Point is, though -- let's not forget, amid the travesty of the war, exactly who Saddam was. Sadly, he was a monster largely of U.S. creation, and we are paying an awful price for that now.

Marc McDonald said...

It seems to be extremely taboo these days to dare suggest that maybe Saddam wasn't the next coming of Hitler.
But I'd like to point out that Saddam's regime was really not any more repressive than most Middle East regimes.
In fact, Saddam's regime (which was secular) was downright progressive compared to Bush's buddies, the Saudis.
In Saddam's Iraq, women could wear blue jeans without being attacked by religious police. They could attend college.
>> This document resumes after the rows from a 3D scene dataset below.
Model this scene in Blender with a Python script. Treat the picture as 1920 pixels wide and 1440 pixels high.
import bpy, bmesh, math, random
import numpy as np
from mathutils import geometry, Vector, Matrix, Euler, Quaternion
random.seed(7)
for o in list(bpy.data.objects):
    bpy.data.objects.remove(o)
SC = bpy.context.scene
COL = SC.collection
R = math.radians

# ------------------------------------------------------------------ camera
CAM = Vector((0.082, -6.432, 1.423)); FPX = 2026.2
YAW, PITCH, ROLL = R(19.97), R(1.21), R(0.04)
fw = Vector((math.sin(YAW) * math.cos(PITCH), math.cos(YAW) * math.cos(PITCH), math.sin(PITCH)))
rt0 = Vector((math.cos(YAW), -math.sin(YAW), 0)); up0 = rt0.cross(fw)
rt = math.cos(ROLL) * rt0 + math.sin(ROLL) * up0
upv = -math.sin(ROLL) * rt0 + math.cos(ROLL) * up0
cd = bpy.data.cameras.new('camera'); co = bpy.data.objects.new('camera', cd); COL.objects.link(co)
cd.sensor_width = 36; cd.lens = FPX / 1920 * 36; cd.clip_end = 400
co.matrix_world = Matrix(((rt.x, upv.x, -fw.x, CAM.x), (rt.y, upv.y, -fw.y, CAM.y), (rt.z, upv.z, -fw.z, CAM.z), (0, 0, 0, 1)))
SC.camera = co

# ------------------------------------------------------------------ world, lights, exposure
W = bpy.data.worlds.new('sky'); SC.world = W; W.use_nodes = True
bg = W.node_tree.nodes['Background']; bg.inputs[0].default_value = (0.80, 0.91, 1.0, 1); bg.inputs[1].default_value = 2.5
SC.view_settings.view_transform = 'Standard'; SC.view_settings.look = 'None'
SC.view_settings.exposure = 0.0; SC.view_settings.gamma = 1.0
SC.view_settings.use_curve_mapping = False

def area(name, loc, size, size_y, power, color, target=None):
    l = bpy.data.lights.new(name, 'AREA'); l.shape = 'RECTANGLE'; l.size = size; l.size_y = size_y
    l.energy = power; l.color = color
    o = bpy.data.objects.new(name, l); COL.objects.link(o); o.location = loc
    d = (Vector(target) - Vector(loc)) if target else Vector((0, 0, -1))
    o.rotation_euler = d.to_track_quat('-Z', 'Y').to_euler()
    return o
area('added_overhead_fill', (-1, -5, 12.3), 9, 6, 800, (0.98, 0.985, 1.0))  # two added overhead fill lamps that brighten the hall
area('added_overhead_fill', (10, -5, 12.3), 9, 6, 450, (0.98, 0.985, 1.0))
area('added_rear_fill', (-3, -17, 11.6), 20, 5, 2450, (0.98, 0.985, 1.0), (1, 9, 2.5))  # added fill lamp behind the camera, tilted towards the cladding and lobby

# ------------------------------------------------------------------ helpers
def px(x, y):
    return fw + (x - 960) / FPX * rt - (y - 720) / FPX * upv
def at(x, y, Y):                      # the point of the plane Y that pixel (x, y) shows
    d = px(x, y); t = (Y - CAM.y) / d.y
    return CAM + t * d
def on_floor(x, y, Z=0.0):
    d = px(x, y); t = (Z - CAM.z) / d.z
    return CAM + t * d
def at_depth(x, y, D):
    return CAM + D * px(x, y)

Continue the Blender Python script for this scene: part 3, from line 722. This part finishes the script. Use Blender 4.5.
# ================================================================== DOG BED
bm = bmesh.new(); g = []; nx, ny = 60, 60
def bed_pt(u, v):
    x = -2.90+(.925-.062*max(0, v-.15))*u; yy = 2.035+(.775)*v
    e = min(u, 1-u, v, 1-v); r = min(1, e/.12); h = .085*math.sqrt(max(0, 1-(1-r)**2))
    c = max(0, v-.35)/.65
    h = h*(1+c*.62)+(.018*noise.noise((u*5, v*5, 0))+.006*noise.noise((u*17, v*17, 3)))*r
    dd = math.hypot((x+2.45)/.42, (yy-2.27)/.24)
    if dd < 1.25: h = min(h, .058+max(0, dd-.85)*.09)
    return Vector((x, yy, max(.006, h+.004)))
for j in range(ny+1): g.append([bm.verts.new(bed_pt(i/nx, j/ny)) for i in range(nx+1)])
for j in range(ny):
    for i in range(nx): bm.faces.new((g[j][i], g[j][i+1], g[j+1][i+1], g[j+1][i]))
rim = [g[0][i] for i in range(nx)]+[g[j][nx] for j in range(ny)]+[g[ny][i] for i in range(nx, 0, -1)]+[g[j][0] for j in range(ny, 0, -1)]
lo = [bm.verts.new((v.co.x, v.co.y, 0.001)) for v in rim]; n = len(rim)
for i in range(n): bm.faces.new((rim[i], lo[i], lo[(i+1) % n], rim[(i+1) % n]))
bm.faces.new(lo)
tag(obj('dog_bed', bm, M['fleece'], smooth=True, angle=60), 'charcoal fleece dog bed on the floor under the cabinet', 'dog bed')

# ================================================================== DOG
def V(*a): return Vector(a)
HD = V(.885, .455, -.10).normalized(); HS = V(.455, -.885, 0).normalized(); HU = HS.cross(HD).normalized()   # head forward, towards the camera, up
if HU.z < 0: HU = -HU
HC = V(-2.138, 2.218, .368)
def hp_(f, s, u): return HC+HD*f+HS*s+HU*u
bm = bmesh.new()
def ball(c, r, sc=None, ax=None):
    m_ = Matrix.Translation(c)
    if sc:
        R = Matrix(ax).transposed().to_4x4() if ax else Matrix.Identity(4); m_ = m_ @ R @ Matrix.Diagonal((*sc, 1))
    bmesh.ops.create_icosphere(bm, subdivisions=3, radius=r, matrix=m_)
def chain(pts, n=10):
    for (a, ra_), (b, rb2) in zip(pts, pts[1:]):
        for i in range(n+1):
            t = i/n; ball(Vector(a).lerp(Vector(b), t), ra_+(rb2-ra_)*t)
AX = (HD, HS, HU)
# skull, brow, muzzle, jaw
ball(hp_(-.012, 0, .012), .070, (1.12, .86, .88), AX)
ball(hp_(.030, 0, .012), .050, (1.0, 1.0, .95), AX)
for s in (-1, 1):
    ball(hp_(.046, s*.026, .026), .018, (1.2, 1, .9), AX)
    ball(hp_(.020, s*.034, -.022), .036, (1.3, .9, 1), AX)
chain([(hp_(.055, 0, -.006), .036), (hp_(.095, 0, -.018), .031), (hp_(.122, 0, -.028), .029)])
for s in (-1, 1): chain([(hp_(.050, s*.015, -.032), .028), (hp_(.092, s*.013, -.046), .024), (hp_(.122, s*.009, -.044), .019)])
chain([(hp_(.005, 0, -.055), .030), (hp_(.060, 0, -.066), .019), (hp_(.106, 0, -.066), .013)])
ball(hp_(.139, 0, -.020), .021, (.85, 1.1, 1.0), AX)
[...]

They could drive a car.
In Saudi Arabia, women can't do any of these things. They are horribly oppressed there, and treated like cattle.
I have no doubt that if Saddam returned to Iraq in an election today, he'd get millions of votes (including probably 90 percent of the Sunni vote).
I'm willing to admit that Saddam was a tyrant. But as an American who has watched my nation brutalize Iraq in a horrible manner, I feel uncomfortable spending much time condemning Saddam when George W. Bush is such an evil monster.
Bush, after all, is a tyrant. He has contempt for the Constitution and democracy. The only reason he doesn't repress more of us and throw all dissidents into jail is that the current U.S. system won't allow it. At least not yet.